It’s true: the Mafia tangled with the Ku Klux Klan in the 1920s. Their conflict gradually intersects the storyline of Live By Night when gangster Joe Coughlin (Ben Affleck) is dismayed to find a burning cross and hooded horsemen outside his Florida speakeasy. In real life, the mobsters had reasons to resent White Anglo-Saxon Protestants and the Klansmen hated Catholics and immigrants almost as much as blacks, but the flashpoint was illegal trafficking in booze. The Mob ran rum into the U.S. while the Klan backed Prohibition.
Credit Affleck for directing Live By Night with an eye toward preserving the sprawling contour of the Dennis Lehane novel from which his screenplay was adapted. The story begins in Boston where Joe, the son of a police superintendent, returns after losing his respect for social order after fighting in the trenches of World War I. He becomes a small-time criminal, a stick-up artist and bank robber with the hots for the girlfriend of prominent Irish mobster Albert White. But things go wrong.
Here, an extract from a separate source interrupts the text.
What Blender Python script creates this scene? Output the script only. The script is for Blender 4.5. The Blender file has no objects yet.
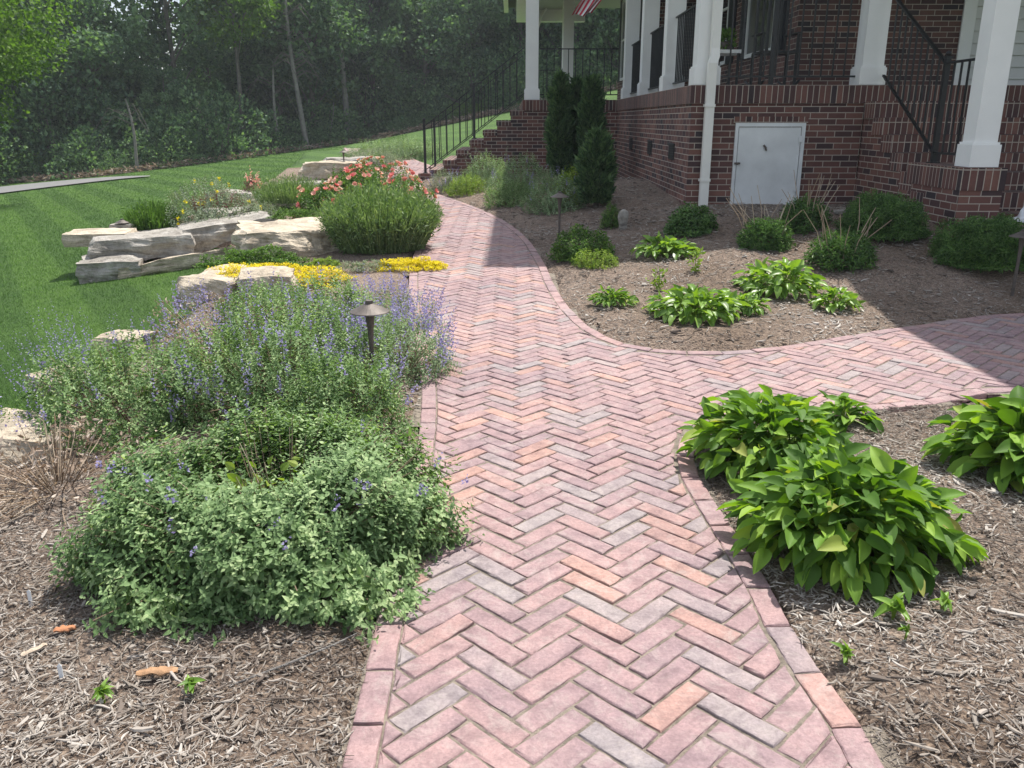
import bpy, math, random
import numpy as np
from mathutils import Vector, noise
rng = np.random.default_rng(7)
random.seed(7)
S = bpy.context.scene
C = S.collection
# ------------------------------------------------------------------ camera, light, exposure
FPX, PITCH, CAMZ = 840.0, math.radians(17.4), 1.40
cd = bpy.data.cameras.new('camera'); cam = bpy.data.objects.new('camera', cd); C.objects.link(cam)
cam.location = (0, 0, CAMZ); cam.rotation_euler = (math.pi/2-PITCH, 0, 0)
cd.sensor_width = 36; cd.lens = 36*FPX/1024; cd.clip_start = .05; cd.clip_end = 2000
S.camera = cam
SUNV = Vector((-.25, -.42, -1)).normalized()
world = bpy.data.worlds.new('World'); S.world = world; world.use_nodes = True
wn = world.node_tree; wn.nodes.clear()
sky = wn.nodes.new('ShaderNodeTexSky'); sky.sky_type = 'NISHITA'; sky.sun_disc = False
sky.sun_elevation = math.asin(-SUNV.z); sky.sun_rotation = math.atan2(-SUNV.x, -SUNV.y)
sky.air_density = 1.0; sky.dust_density = 2.5; sky.ozone_density = 1.0
bg = wn.nodes.new('ShaderNodeBackground'); bg.inputs[1].default_value = .115
wo = wn.nodes.new('ShaderNodeOutputWorld')
# thin bright cloud in the sky
tc = wn.nodes.new('ShaderNodeTexCoord'); cn = wn.nodes.new('ShaderNodeTexNoise'); cn.inputs['Scale'].default_value = 2.2
cn.inputs['Detail'].default_value = 6; cr = wn.nodes.new('ShaderNodeValToRGB')
cr.color_ramp.elements[0].position = .46; cr.color_ramp.elements[1].position = .62
mxw = wn.nodes.new('ShaderNodeMix'); mxw.data_type = 'RGBA'; mxw.inputs[7].default_value = (7.0, 7.3, 7.8, 1)
wn.links.new(tc.outputs['Generated'], cn.inputs['Vector']); wn.links.new(cn.outputs[0], cr.inputs[0])
wn.links.new(cr.outputs[0], mxw.inputs[0]); wn.links.new(sky.outputs[0], mxw.inputs[6])
wn.links.new(mxw.outputs[2], bg.inputs[0]); wn.links.new(bg.outputs[0], wo.inputs[0])
sd = bpy.data.lights.new('sun', 'SUN'); sd.energy = 5.0; sd.angle = math.radians(.55); sd.color = (1, .955, .88)
sun = bpy.data.objects.new('sun', sd); C.objects.link(sun)
sun.rotation_euler = SUNV.to_track_quat('-Z', 'Y').to_euler(); sun.location = (5, 8, 30)
S.view_settings.view_transform = 'Standard'; S.view_settings.look = 'None'
S.view_settings.exposure = 0.62; S.view_settings.gamma = 1.0; S.view_settings.use_curve_mapping = False

# ------------------------------------------------------------------ helpers: terrain
CP, SP = math.cos(PITCH), math.sin(PITCH)
def ss(a, b, x):
    t = np.clip((np.asarray(x, float)-a)/(b-a), 0, 1); return t*t*(3-2*t)
def Pz(y): return .026*np.clip(np.asarray(y, float)-6, 0, 40)
def spline(pts, n=8):
    P = [pts[0]]+list(pts)+[pts[-1]]; out = []
    for i in range(1, len(P)-2):
        p0, p1, p2, p3 = [np.array(P[i+k], float) for k in (-1, 0, 1, 2)]
        for k in range(n):
            t = k/n
            out.append(.5*((2*p1)+(-p0+p2)*t+(2*p0-5*p1+4*p2-p3)*t*t+(-p0+3*p1-3*p2+p3)*t**3))
    out.append(np.array(pts[-1], float)); return np.array(out)
def px(x, y, zf=None):
    """point of the ground seen along a sight line"""
    u, v = (x-512)/FPX, (384-y)/FPX
    dz = -SP+v*CP; dy = CP+v*SP
    Z = 1.4/max(1e-3, -dz) if dz < 0 else 50
    for _ in range(40):
        z = float(zf(Z*u, Z*dy)) if zf else float(Pz(Z*dy))
        Zn = (CAMZ-z)/max(.004, -dz); Z = .5*Z+.5*min(Zn, 90)
    return (Z*u, Z*dy)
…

An easy heist turns into a bloody debacle and worse still, the cuckolded Irish mobster nearly kills him. Joe ends up in prison and upon release joins the Italian mob to avenge himself. White has gone into rum running in Florida and the Italians want to seize the business. Joe becomes their henchman.
A great gangster movie needs a memorably played gangster at its center. Unfortunately, Affleck cast himself in the lead role. Affleck is mild-mannered but never mythic and despite his turn as a brooding Batman, gravitas still flees when he enters a room. There are good performances from some of the supporting cast, especially in ethnic roles both Irish and Italian, namely Brendan Gleeson as Joe’s disappointed dad, Robert Glenister as White, Remo Girone as the Italian kingpin and Chris Messina as Joe’s slaphappy sidekick. Chris Cooper is also good as the sheriff, a bemused moralist willing to accommodate himself to a fallen world.
While including some smart dialogue, the screenplay suffers from unexplained leaps: The police arrive in the back alley at the moment White would have killed Joe (who called them?); Joe finds blackmail material about the sheriff’s daughter in Los Angeles (how?). And annoyingly, Affleck relies on that old device of the narrator musing long afterward on event’s about to occur. He wants to sound like a hardboiled outlaw but can’t help but sound like himself.
Yes, there is sultry sex, and Joe’s heart yearns for love; there are many colorfully staged scenes, especially once the story travels to Tampa; and yet, Live By Night won’t be mistaken for the new Godfather. Maybe it will prompt some viewers to reach for the book.